= What is asked =
Starting at the line containing "Reconstruct this image" and ending at the line containing "COL = scene.collection", reproduce each line exactly as written, with both end lines included and all pictures omitted.

= Dataset rows =
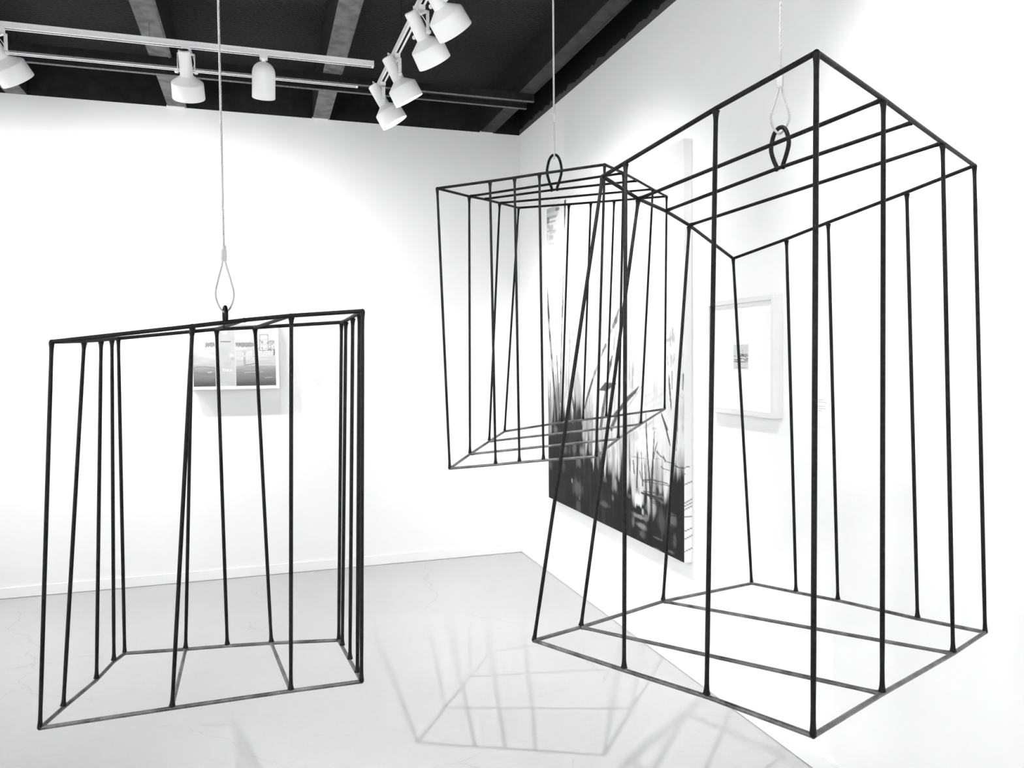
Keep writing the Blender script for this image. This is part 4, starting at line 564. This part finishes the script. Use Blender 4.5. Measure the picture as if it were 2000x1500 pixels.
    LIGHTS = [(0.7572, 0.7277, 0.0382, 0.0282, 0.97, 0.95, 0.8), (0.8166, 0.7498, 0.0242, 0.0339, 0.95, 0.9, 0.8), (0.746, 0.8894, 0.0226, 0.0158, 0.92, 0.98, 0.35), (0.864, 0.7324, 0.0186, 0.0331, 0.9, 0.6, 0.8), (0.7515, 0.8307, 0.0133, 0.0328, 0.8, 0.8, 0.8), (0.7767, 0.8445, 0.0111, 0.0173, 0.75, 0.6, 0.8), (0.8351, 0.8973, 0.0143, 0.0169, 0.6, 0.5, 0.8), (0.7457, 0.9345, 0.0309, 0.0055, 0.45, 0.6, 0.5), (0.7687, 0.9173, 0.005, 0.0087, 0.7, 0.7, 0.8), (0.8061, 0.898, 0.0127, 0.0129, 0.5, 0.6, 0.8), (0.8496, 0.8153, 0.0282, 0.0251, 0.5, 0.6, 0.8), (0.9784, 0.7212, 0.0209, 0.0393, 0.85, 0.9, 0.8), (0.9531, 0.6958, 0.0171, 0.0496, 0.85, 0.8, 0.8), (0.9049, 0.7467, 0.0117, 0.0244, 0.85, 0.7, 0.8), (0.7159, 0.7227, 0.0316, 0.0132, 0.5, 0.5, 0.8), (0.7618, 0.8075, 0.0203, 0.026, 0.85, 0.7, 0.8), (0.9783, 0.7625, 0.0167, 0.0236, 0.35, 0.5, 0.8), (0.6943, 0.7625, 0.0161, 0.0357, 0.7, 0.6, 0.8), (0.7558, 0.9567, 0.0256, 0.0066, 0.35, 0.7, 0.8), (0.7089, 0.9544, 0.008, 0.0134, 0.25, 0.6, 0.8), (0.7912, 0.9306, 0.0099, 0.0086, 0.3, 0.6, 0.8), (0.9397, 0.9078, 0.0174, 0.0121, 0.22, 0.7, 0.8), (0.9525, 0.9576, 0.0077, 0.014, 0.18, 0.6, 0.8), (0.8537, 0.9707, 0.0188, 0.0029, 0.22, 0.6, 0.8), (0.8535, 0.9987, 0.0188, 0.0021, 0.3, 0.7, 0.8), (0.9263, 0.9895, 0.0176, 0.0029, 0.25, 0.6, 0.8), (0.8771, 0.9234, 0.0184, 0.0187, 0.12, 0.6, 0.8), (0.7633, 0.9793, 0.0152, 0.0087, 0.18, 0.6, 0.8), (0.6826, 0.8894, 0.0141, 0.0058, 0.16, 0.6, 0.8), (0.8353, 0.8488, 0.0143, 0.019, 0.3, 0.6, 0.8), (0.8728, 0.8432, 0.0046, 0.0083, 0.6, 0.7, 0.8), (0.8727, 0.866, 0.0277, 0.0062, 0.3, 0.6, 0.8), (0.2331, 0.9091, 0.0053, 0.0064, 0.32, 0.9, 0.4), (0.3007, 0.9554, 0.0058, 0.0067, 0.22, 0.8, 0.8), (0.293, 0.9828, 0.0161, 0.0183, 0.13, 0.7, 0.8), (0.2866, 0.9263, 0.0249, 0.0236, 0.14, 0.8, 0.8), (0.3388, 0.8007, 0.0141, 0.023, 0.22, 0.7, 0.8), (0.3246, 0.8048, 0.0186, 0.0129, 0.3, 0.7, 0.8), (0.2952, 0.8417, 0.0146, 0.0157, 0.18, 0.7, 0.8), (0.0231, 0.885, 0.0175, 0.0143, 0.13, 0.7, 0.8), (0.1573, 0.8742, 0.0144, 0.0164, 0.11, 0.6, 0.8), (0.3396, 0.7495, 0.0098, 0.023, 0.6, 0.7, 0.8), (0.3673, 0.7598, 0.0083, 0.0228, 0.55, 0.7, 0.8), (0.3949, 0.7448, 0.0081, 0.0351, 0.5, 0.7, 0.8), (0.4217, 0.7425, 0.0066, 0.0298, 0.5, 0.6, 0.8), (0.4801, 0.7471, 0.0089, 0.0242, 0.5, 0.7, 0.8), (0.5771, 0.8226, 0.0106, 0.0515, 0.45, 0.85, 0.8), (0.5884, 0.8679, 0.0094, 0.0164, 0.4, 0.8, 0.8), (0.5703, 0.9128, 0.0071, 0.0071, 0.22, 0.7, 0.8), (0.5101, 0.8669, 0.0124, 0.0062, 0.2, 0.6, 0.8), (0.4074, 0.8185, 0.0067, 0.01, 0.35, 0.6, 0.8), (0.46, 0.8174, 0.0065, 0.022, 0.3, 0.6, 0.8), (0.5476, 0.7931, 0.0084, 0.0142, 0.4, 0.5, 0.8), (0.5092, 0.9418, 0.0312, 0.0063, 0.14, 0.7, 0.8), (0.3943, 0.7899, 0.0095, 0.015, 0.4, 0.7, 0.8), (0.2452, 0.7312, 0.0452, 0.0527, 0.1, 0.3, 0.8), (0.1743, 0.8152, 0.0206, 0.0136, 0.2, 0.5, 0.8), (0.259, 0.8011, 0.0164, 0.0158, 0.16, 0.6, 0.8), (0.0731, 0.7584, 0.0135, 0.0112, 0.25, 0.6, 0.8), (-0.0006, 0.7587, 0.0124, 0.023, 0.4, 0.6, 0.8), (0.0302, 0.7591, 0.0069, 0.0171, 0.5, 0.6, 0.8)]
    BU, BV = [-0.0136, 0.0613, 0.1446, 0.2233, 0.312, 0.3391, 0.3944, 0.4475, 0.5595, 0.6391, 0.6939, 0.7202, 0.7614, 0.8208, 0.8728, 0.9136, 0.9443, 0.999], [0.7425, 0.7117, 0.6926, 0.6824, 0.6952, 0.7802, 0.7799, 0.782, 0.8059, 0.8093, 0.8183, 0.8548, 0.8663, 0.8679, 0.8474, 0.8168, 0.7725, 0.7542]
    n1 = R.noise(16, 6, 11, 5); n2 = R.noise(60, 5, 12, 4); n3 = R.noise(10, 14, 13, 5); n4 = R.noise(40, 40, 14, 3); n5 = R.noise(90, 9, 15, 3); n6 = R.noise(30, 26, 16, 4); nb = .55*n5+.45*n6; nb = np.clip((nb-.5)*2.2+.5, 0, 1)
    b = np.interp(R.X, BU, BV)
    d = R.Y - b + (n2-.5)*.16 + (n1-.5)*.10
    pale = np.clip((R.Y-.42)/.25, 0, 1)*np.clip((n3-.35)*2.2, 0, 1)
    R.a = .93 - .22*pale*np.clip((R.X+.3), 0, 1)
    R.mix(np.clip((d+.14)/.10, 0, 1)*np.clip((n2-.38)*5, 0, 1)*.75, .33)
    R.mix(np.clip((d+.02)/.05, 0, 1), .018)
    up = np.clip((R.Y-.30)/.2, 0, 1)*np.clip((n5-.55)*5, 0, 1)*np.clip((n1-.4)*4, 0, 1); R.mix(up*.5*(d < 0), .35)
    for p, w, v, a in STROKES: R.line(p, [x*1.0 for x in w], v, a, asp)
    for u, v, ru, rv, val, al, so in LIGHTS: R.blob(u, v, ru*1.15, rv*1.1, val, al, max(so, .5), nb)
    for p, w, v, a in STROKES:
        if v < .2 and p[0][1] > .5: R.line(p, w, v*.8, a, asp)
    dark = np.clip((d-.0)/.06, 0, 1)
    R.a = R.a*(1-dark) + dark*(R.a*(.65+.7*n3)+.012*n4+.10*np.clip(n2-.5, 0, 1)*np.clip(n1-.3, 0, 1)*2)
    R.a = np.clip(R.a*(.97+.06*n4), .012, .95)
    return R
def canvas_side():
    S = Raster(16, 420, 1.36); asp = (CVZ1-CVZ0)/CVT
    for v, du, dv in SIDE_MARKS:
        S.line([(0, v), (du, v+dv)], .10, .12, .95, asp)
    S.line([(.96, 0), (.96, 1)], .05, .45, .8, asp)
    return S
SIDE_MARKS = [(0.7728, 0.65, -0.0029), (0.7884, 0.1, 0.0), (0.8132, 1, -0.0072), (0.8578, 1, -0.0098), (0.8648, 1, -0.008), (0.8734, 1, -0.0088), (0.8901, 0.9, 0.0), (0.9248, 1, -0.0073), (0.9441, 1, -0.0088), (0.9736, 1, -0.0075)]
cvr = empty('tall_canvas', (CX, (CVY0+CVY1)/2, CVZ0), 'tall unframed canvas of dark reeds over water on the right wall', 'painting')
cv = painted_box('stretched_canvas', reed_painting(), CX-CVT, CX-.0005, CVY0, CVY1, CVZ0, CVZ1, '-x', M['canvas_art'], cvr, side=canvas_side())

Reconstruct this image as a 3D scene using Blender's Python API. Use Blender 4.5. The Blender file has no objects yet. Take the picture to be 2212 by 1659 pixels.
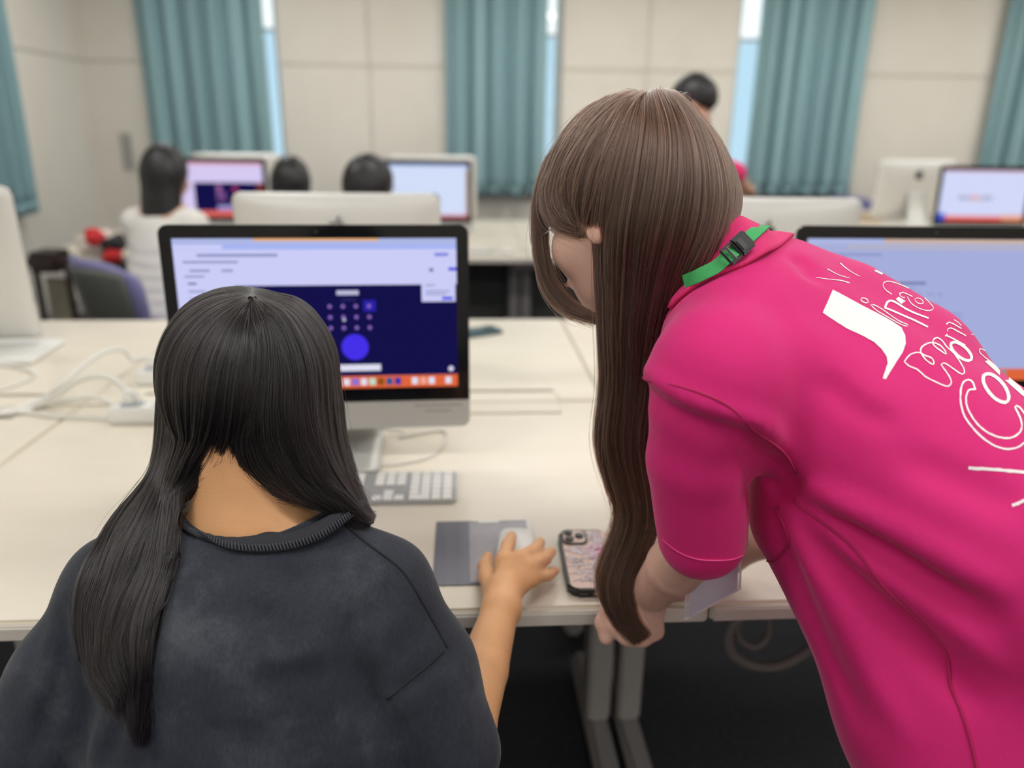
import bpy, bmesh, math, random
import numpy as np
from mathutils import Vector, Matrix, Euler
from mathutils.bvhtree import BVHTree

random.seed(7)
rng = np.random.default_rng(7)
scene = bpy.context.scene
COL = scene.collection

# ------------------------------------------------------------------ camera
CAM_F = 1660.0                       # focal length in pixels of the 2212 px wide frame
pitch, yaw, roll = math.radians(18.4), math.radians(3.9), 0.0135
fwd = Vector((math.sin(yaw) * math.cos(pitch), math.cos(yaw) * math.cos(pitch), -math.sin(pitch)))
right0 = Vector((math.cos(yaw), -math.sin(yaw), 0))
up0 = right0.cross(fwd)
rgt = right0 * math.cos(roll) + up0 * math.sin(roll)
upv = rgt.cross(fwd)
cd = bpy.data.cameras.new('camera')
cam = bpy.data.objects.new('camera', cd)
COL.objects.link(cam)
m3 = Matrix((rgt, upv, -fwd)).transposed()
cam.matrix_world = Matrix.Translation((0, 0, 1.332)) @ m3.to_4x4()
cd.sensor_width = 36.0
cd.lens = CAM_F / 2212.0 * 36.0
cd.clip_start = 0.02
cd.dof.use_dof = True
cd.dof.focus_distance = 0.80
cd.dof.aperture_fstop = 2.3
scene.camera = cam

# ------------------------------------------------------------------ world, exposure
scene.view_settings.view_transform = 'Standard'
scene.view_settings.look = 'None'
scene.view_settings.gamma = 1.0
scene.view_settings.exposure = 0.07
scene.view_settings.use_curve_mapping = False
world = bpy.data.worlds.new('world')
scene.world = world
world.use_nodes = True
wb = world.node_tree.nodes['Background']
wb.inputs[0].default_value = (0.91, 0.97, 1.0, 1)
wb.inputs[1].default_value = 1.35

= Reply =
Reconstruct this image as a 3D scene using Blender's Python API. Use Blender 4.5. The Blender file has no objects yet. Take the picture to be 2212 by 1659 pixels.
import bpy, bmesh, math, random
import numpy as np
from mathutils import Vector, Matrix, Euler
from mathutils.bvhtree import BVHTree

random.seed(7)
rng = np.random.default_rng(7)
scene = bpy.context.scene
COL = scene.collection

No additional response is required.